La crisis en el PLD tiene una sola explicación: su presidente, Leonel Fernández, se niega a reconocer que un nuevo liderazgo ha sustituido el suyo. Su negativa a aceptar el voto mayoritario del organismo máximo del partido que él preside a favor de una reforma constitucional que le permita al presidente en ejercicio, Danilo Medina, postularse para un segundo mandato, no responde a su apego a un principio de respeto a la Carta que él hizo modificar para regresar en el 2016 como candidato. Lo que él defiende es su propia supervivencia, a la que el tiempo inexorable como la muerte, le fijó fecha de expiración.
Cuando se discutía la Constitución que hoy él expone como un impedimento contra Medina, se advirtió que sería un instrumento al servicio de su desmedida ambición de poder. Se la justificó en la creencia de que la inclusión en ella de figuras nuevas relacionadas con los derechos fundamentales de los ciudadanos fortalecería el ejercicio democrático, creando contrapesos al poder político. Pero a través de la manipulación de las consultas que la hicieron posible, el país quedó en manos de un hombre con un casi absoluto control de los órganos del Estado, sin un sistema de consecuencias efectivo que transparente la práctica política y detenga su peligrosa y fanática pasión por el poder.

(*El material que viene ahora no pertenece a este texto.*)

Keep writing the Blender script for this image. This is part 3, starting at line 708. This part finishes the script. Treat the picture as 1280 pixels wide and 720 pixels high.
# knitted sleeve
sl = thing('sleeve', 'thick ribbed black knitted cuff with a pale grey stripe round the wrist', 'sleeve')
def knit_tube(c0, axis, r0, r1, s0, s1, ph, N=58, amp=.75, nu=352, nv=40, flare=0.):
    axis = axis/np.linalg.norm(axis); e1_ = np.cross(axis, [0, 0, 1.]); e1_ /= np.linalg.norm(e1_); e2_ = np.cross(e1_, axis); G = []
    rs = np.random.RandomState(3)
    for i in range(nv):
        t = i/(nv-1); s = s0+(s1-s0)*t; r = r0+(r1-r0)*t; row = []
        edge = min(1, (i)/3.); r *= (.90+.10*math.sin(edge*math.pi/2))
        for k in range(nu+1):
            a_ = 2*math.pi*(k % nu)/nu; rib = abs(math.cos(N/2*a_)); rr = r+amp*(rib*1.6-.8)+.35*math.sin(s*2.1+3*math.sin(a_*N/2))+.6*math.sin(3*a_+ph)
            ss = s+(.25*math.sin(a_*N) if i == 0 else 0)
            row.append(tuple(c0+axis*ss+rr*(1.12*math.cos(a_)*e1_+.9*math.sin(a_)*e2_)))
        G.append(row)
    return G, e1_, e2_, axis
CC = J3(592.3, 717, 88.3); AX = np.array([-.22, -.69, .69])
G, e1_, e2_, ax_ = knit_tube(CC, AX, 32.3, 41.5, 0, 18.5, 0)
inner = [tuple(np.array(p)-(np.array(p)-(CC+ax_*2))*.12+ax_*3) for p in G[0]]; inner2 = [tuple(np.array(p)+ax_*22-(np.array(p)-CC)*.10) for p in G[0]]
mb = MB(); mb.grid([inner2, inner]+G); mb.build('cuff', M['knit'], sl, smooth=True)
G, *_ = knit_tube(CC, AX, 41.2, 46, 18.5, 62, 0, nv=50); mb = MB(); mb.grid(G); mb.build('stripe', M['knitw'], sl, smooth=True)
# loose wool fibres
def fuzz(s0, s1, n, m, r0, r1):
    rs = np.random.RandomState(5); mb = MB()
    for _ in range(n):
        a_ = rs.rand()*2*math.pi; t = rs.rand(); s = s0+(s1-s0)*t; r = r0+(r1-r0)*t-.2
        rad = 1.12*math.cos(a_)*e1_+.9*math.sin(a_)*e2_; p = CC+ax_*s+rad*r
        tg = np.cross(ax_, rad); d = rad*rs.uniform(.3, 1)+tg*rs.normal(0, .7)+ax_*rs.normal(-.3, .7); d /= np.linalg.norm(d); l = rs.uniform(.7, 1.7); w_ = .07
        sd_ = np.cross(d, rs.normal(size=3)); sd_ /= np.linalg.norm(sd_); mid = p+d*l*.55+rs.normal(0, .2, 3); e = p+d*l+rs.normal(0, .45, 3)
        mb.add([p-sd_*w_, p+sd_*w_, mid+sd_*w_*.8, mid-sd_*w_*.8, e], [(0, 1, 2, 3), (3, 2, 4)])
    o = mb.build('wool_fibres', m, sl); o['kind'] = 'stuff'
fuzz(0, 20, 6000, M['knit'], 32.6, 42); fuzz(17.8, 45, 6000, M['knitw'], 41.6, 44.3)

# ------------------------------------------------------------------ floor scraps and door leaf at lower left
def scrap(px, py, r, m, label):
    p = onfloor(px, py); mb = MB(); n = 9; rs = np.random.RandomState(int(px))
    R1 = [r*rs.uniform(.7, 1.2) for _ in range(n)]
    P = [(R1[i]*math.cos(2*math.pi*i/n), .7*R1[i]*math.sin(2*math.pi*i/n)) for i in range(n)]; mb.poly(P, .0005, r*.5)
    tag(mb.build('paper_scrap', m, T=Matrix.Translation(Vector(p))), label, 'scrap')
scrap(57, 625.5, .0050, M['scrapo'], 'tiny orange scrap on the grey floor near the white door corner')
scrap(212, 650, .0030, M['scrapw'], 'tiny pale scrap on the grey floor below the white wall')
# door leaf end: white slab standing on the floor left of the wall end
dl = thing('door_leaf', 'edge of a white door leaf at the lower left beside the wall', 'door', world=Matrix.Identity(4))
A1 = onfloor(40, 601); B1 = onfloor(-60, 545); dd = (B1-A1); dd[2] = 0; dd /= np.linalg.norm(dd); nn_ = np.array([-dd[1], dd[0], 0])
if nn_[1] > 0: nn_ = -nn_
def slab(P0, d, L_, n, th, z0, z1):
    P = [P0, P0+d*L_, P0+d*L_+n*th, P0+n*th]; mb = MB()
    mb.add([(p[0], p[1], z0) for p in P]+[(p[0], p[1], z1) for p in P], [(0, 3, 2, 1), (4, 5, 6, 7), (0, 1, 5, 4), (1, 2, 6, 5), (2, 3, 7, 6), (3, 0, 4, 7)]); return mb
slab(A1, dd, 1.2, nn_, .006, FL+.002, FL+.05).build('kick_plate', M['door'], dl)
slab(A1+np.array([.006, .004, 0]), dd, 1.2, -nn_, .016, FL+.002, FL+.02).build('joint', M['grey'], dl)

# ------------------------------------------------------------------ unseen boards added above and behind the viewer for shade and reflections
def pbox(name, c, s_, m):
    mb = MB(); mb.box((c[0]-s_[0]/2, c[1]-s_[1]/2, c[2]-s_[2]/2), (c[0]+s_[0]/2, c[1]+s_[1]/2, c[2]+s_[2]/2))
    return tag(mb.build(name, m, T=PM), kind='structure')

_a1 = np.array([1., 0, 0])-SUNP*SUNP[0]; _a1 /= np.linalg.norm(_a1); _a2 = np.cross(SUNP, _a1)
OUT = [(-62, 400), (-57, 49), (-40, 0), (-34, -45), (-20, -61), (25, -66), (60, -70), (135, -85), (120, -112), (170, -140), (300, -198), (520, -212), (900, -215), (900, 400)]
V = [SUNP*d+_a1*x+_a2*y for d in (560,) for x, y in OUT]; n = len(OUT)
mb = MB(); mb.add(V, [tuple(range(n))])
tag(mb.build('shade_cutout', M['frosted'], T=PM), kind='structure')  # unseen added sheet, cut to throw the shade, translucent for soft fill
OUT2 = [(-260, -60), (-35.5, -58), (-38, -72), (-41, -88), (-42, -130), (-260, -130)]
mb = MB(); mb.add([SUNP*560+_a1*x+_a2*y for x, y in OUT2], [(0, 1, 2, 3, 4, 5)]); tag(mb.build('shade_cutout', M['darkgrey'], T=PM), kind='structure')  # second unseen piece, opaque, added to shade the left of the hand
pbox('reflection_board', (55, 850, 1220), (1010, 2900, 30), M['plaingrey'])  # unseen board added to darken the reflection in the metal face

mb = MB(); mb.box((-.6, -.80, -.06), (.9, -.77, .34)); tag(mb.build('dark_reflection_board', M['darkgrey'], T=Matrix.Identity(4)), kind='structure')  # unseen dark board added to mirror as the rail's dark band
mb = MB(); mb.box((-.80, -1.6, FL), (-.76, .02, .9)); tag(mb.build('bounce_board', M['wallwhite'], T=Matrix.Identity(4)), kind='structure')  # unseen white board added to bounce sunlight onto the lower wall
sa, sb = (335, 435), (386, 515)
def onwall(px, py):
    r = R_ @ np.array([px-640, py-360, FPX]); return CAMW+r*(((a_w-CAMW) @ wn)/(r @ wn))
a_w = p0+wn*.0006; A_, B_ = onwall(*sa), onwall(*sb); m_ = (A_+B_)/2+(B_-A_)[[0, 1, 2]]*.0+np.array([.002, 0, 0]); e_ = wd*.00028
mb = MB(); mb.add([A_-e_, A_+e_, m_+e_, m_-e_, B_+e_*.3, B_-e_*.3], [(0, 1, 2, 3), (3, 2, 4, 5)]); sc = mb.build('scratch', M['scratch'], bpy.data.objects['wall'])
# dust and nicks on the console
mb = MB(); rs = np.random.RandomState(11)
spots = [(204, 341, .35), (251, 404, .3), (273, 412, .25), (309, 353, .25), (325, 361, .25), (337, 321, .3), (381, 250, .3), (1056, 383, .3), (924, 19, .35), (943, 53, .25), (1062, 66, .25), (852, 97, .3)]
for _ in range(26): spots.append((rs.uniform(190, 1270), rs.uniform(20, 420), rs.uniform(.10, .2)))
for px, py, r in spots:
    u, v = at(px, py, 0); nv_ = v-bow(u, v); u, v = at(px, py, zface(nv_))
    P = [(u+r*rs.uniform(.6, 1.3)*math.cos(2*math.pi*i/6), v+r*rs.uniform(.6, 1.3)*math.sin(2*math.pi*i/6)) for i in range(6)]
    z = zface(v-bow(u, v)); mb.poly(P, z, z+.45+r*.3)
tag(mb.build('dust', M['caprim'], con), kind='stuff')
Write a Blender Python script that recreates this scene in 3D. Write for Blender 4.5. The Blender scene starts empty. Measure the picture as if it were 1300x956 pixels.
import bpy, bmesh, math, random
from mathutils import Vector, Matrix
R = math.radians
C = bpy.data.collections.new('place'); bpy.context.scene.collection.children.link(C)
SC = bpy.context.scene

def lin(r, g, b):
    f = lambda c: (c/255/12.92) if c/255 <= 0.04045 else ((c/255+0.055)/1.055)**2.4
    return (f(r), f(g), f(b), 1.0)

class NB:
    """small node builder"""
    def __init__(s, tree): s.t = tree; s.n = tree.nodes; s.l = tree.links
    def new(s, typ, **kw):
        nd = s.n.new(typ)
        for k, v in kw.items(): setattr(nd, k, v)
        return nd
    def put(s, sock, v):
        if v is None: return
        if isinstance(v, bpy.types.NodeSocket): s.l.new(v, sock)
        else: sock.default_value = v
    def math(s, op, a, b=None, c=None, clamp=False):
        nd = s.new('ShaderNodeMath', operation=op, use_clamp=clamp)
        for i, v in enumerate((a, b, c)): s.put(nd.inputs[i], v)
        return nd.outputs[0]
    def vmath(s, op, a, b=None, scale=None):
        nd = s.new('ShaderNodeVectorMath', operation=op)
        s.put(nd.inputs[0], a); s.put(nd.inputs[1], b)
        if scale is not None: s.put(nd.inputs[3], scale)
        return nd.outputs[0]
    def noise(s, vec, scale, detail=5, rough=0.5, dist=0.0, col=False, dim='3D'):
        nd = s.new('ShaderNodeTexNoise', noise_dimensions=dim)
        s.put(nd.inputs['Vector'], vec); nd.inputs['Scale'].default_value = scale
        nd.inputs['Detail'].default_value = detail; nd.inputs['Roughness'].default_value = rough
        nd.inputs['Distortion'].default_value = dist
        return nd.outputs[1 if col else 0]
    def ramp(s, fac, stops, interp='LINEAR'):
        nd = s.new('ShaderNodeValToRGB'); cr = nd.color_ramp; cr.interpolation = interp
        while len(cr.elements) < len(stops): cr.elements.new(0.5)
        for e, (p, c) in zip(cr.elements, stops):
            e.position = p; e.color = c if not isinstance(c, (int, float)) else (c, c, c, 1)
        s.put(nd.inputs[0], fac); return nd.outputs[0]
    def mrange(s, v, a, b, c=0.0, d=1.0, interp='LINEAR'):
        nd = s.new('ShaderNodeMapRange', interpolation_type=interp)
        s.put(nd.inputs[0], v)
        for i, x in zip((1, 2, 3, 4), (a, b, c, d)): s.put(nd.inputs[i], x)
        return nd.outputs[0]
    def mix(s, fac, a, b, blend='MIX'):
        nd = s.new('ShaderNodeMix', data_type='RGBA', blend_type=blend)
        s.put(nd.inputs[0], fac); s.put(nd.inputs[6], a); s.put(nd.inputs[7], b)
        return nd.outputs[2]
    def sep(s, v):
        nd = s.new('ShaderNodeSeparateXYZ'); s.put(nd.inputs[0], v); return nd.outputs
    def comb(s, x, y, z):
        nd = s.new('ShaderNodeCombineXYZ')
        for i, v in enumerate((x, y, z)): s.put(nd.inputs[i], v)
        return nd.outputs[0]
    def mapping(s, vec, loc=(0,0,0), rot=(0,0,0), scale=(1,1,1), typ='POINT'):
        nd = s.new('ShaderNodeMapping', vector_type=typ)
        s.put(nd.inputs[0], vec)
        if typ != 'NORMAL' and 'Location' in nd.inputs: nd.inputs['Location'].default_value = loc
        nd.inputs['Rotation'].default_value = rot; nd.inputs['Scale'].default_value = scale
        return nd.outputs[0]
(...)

En definitiva, la prohibición de la reelección consecutiva dispuesta en la Constitución, no así la indefinida, fue un estudiado acto de conspiración contra el ejercicio democrático, para vedar el paso a un nuevo liderazgo político y garantizar la perpetuación de un liderazgo caduco y corrupto. No fueron pocas las veces que Fernández defendiera el modelo de reelección al que ahora se opone. Su actitud es un desafío a las reglas que norman el partido que preside, pues en el tercer congreso celebrado en 1983 se acordó que a mayor jerarquía mayor sería la sanción por faltas disciplinarias, como las que él ahora comete.